SELinux enforcing, an external ntfs-3g mount, Samba and Fedora 8
Craig White
craigwhite at azapple.com
Tue Dec 11 15:33:12 UTC 2007
On Wed, 2007-12-12 at 01:45 +1030, Tim wrote:
> On Tue, 2007-12-11 at 07:55 -0700, Craig White wrote:
> > It would appear that mounting ntfs-3g systems is like mounting vfat
> > where the user/group that mounts the files is the owner/group of those
> > files and no amount of chown/chmod will change that.
> >
> > Mount the disk with uid/gid that you want.
>
> Without some sort of additional user mapping between which user is which
> on Windows versus Linux, I can't see how you could avoid that.
----
I don't understand your point.
I know that a fat/vfat mount doesn't understand posix attributes and
they cannot be stored on the filesystem so the uid/gid is declared at
the time of mounting (or if undeclared, root:root because only root can
mount the filesystem unless designated otherwise, i.e. by hal or within
fstab).
Normally, I would point someone to 'man mount' but the parameters for
ntfs-3g aren't included in mount's man pages since it isn't part of the
distribution but I would guess that there is some man page for ntfs-3g.
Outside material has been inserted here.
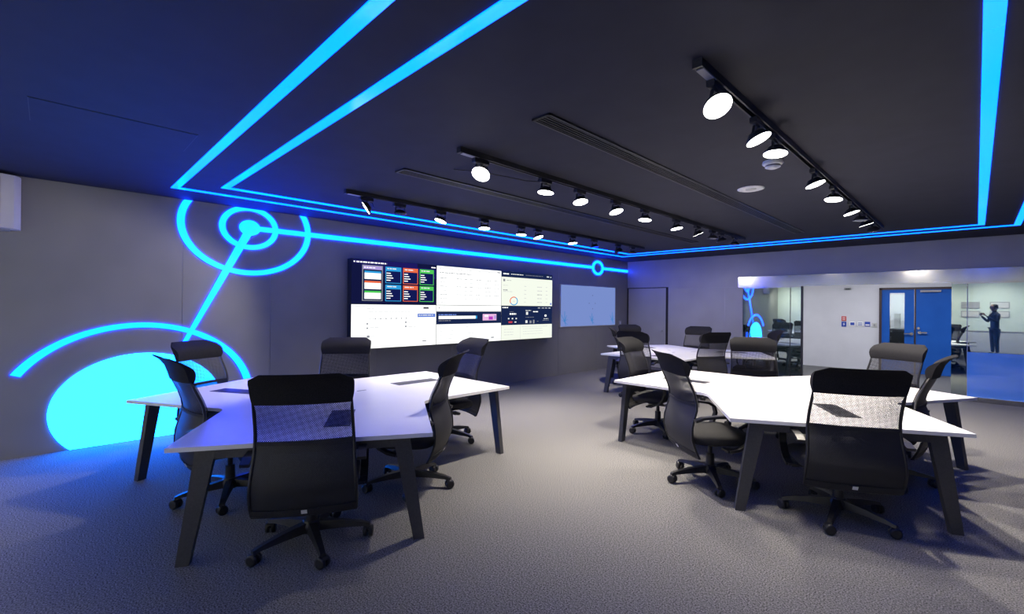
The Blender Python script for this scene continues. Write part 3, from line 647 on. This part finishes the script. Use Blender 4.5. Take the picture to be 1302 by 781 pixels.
    for k in range(5):
        if cm is None:
            b = MB()
            for s in (-1, 1): b.lathe([(.02, s * .008), (.033, s * .008), (.035, s * .012), (.034, s * .028), (.024, s * .031)], 14, X=Matrix.Translation((.0, 0, .0355)) @ Matrix.Rotation(PI / 2, 4, 'X'))
            b.cyl((0, 0, .03), (0, 0, .075), .009, n=8); b.box((.004, 0, .055), (.05, .05, .022), bev=.008)
            c = b.obj('caster', 'black', sb); cm = c
        else: c = cm.copy(); col.objects.link(c)
        a = R(72 * k); c.parent = sb; c.location = (.345 * math.cos(a), .345 * math.sin(a), 0); c.rotation_euler = (0, 0, a + [.6, 1.4, -.5, 2.2, -1.1][k])
    return t
A = 'left table'; B_ = 'right table'; C_ = 'far corner table'
chairs = [
 # x, y, facing, star, raise, label
 (-2.974, 1.193, 150, -12, 0, 'black mesh office chair in the left foreground, seen squarely from behind', A),
 (-3.354, 2.156, 219, 37, 0, 'black mesh office chair turned sideways in the right-hand notch of the left table', A),
 (-4.240, 3.180, 262, 20, 0, 'black mesh office chair at the end of the left table below the video wall', A),
 (-4.870, 2.250, 325, 30, 0, 'black mesh office chair behind the left table, against the dark wall', A),
 (-5.295, 1.285, 35, 10, 0, 'black mesh office chair between the left table and the slanting light bar', A),
 (-4.13, 1.02, 94, 50, 0, 'black mesh office chair at the left side of the left table, bluish with light', A),
 (-.70, 4.06, 118, -16, 0, 'black mesh office chair in the right foreground, seen from behind', B_),
 (-1.633, 4.09, 49, 16, 0, 'black mesh office chair with looped armrests showing, left of the right foreground chair', B_),
 (-2.745, 5.285, 5, 25, 0, 'black mesh office chair at the left tip of the right table', B_),
 (-1.9, 6.2, 297, 40, 0, 'black mesh office chair behind the right table, with a wide grey-lit headrest', B_),
 (-0.780, 6.400, 243, 40, 0, 'black mesh office chair at the right table, before the blue door', B_),
 (-0.585, 5.275, 178, 10, 0, 'black mesh office chair edge-on in the right-hand notch of the right table', B_),
 (-4.0, 7.12, 95, 10, 0, 'black mesh office chair at the near end of the far corner table', C_),
 (-4.790, 8.160, 30, 10, 0, 'black mesh office chair edge-on at the left of the far corner table', C_),
 (-5.3, 9.25, 330, 10, 0, 'black mesh office chair at the far corner table, nearest the room corner', C_),
 (-4.150, 9.400, 272, 10, 0, 'black mesh office chair behind the far corner table, against the grey back wall', C_),
 (-2.870, 9.110, 212, 10, 0, 'black mesh office chair at the far corner table, before the left glass screen', C_),
 (-3.300, 7.850, 150, 10, 0, 'black mesh office chair in the right-hand notch of the far corner table', C_),
]
proto = make_chair()
for i, (x, y, fc, star, up, lab, tb) in enumerate(chairs):
    o = proto if i == len(chairs) - 1 else copy_tree(proto)
    o.location = (x, y, 0); o.rotation_euler = (0, 0, R(fc)); o['label'] = lab; o['group'] = 'office chairs round the ' + tb
    for ch in o.children:
        if ch.name.startswith('star_base'): ch.rotation_euler = (0, 0, R(star - fc))
        elif ch.name.startswith('gas_column'): ch.scale = (1, 1, 1 + up / .335)
        elif up: ch.location.z += up

# ================================================================== REAR OF THE ROOM (seen only as a reflection in the glass)
for i in range(4):
    t = thing('storage_cabinet', f'low white storage cabinet against the rear wall, {ORD[i]} from the right', 'cabinet', (2.4 - i * 1.9, RY + .235, 0), 0, 'low cabinets along the rear wall')
    t['label'] = ['rightmost', 'second from right', 'second from left', 'leftmost'][i] + ' low white storage cabinet reflected in the glass screens'
    MB().box((0, 0, .39), (1.86, .42, .76)).obj('body', 'white_paint', t); MB().box((0, 0, .785), (1.88, .46, .03)).obj('top', 'grey', t)
    for s in (-1, 1):
        d = MB().box((s * .46, .218, .40), (.9, .016, .7)).obj('cabinet_door', 'white_paint', t); MB().box((s * .08, .23, .55), (.012, .016, .12)).obj('handle', 'grey', d)
for i in range(6):
    t = thing('framed_notice', ['lower left', 'upper left', 'lower middle', 'upper middle', 'lower right', 'upper right'][i] + ' dark notice board reflected in the right glass screen', 'notice', (-.9 + (i // 2) * .75, RY + .012, 1.4 + .33 * (i % 2)), 0, 'notices on the rear wall')
    MB().box((0, 0, 0), (.5, .02, .24)).obj('board', 'grey', t); MB().box((0, .012, 0), (.44, .006, .18)).obj('sheet', 'lightgrey' if i % 3 else 'slate' if 'slate' in M else 'grey', t)

# ------------------------------------------------------------------ the photographer, seen only as a reflection in the right glass screen
M['cloth'] = noisy(mat('dark_shirt', (.03, .032, .04), .8), 40, (.022, .024, .03), (.035, .037, .045)); M['trousers'] = noisy(mat('dark_trousers', (.02, .02, .025), .8), 40, (.016, .016, .02), (.026, .026, .03))
M['skin'] = noisy(mat('skin', (.45, .27, .19), .55), 12, (.42, .25, .17), (.48, .29, .2)); M['hair'] = mat('black_hair', (.012, .01, .009), .6)
ph = thing('person', 'person in dark clothes raising a phone with both hands, reflected in the right glass screen', 'person', (.46, -1.1, 0), R(62))
def skinned(name, pts, edges, m, parent, sub=2):
    me = bpy.data.meshes.new(name); me.from_pydata([p[:3] for p in pts], edges, []); o = bpy.data.objects.new(name, me); col.objects.link(o); o.parent = parent
    sk = o.modifiers.new('skin', 'SKIN'); sk.use_smooth_shade = True
    import bmesh
    bmm = bmesh.new(); bmm.from_mesh(me); ly = bmm.verts.layers.skin.verify(); bmm.verts.ensure_lookup_table()
    for v, p in zip(bmm.verts, pts): v[ly].radius = (p[3], p[4] if len(p) > 4 else p[3]); v[ly].use_root = v.index == 0
    bmm.to_mesh(me); bmm.free(); me.materials.append(M[m])
    su = o.modifiers.new('smooth', 'SUBSURF'); su.levels = sub; su.render_levels = sub; return o
# local frame: +y is the way the person looks
body = skinned('body', [(0, 0, .84, .165, .125), (0, 0, 1.08, .145, .10), (0, .01, 1.26, .165, .11), (0, 0, 1.40, .12, .085), (0, .01, 1.475, .055), (0, .015, 1.56, .052),
    (.17, 0, 1.385, .065), (.24, .06, 1.14, .045), (.13, .30, 1.34, .034), (-.17, 0, 1.385, .065), (-.24, .06, 1.14, .045), (-.13, .30, 1.34, .034)],
    [(0, 1), (1, 2), (2, 3), (3, 4), (4, 5), (3, 6), (6, 7), (7, 8), (3, 9), (9, 10), (10, 11)], 'cloth', ph)
skinned('trousers', [(0, 0, 1.0, .13, .10), (.10, 0, .84, .10), (.11, .01, .48, .065), (.115, -.01, .09, .05), (-.10, 0, .84, .10), (-.11, .01, .48, .065), (-.115, -.01, .09, .05)], [(0, 1), (1, 2), (2, 3), (0, 4), (4, 5), (5, 6)], 'trousers', ph)
for sx in (-1, 1):
    MB().lathe([(.03, 0), (.046, .01), (.044, .05), (.03, .085), (.012, .1)], 14, X=Matrix.Translation((sx * .115, .045, 0)) @ Matrix.Diagonal((1, 2.6, .9, 1))).obj('shoe', 'hair', ph)
head = MB().lathe([(.02, -.118), (.05, -.108), (.064, -.07), (.072, -.02), (.076, .03), (.070, .07), (.048, .105), (.015, .118)], 18, X=Matrix.Translation((0, .03, 1.625)) @ Matrix.Diagonal((1, 1.25, 1, 1)))
head.hexa([(-.014, .11, 1.59), (.014, .11, 1.59), (.014, .145, 1.592), (-.014, .145, 1.592)], [(-.006, .11, 1.64), (.006, .11, 1.64), (.006, .122, 1.64), (-.006, .122, 1.64)])
head = head.obj('head', 'skin', ph)
for sx in (-1, 1):
    MB().lathe([(.006, -.03), (.014, -.01), (.016, .012), (.006, .03)], 10, X=Matrix.Translation((sx * .077, .02, 1.62))).obj('ear', 'skin', head)
    MB().lathe([(.004, -.010), (.010, 0), (.004, .010)], 10, X=Matrix.Translation((sx * .03, .112, 1.642))).obj('eye', 'hair', head)
MB().box((0, .118, 1.558), (.045, .01, .010), bev=.003).obj('mouth', 'red', head)
MB().lathe([(.079, -.03), (.083, .03), (.077, .075), (.053, .112), (.015, .126)], 18, X=Matrix.Translation((0, .012, 1.63)) @ Matrix.Diagonal((1, 1.18, 1, 1))).obj('hair', 'hair', head)
for sx in (-1, 1):
    w0 = Vector((sx * .13, .30, 1.34)); pts = [(*w0, .026, .02), (sx * .105, .335, 1.385, .03, .016), (sx * .092, .35, 1.41, .03, .014)]; ed = [(0, 1), (1, 2)]
    for k, ln in enumerate((.052, .06, .056, .046)):
        z = 1.385 + k * .017; i = len(pts)
        pts += [(sx * .08, .366, z, .009), (sx * (.08 - ln * .6), .378, z + .004, .0085), (sx * (.08 - ln), .375, z + .006, .0075)]; ed += [(1 if k < 2 else 2, i), (i, i + 1), (i + 1, i + 2)]
    i = len(pts); pts += [(sx * .095, .335, 1.425, .010), (sx * .075, .333, 1.445, .009)]; ed += [(2, i), (i, i + 1)]
    skinned('hand', pts, ed, 'skin', ph)
t = thing('phone', 'black phone held up by the person reflected in the glass', 'phone', Matrix.Translation((.46, -1.1, 0)) @ Matrix.Rotation(R(62), 4, 'Z') @ Vector((0, .358, 1.415)), R(62))
MB().box((0, 0, 0), (.155, .009, .075), bev=.003).obj('case', 'black', t); MB().box((0, -.0055, 0), (.14, .002, .066)).obj('screen', 'lens_off', t)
Guessing (I have read nothing to suggest better), something like this
in /etc/fstab would probably work...
/dev/sdXX /mnt/ntfsdrive ntfs-3g uid=Y,gid=Z,ANY_SELINUX_CONTEXTS 0 0
where XX is the drive letter and partition of the hard drive
(discoverable by typing mount)
where Y is the uid of the desired "user"
where Z is the gid of the desired "user's group"
It seems obvious to me that ntfs-3g is not a good filesystem for
permanent storage but rather a means to use a hard drive on Linux that
is normally used on a Windows computer temporarily.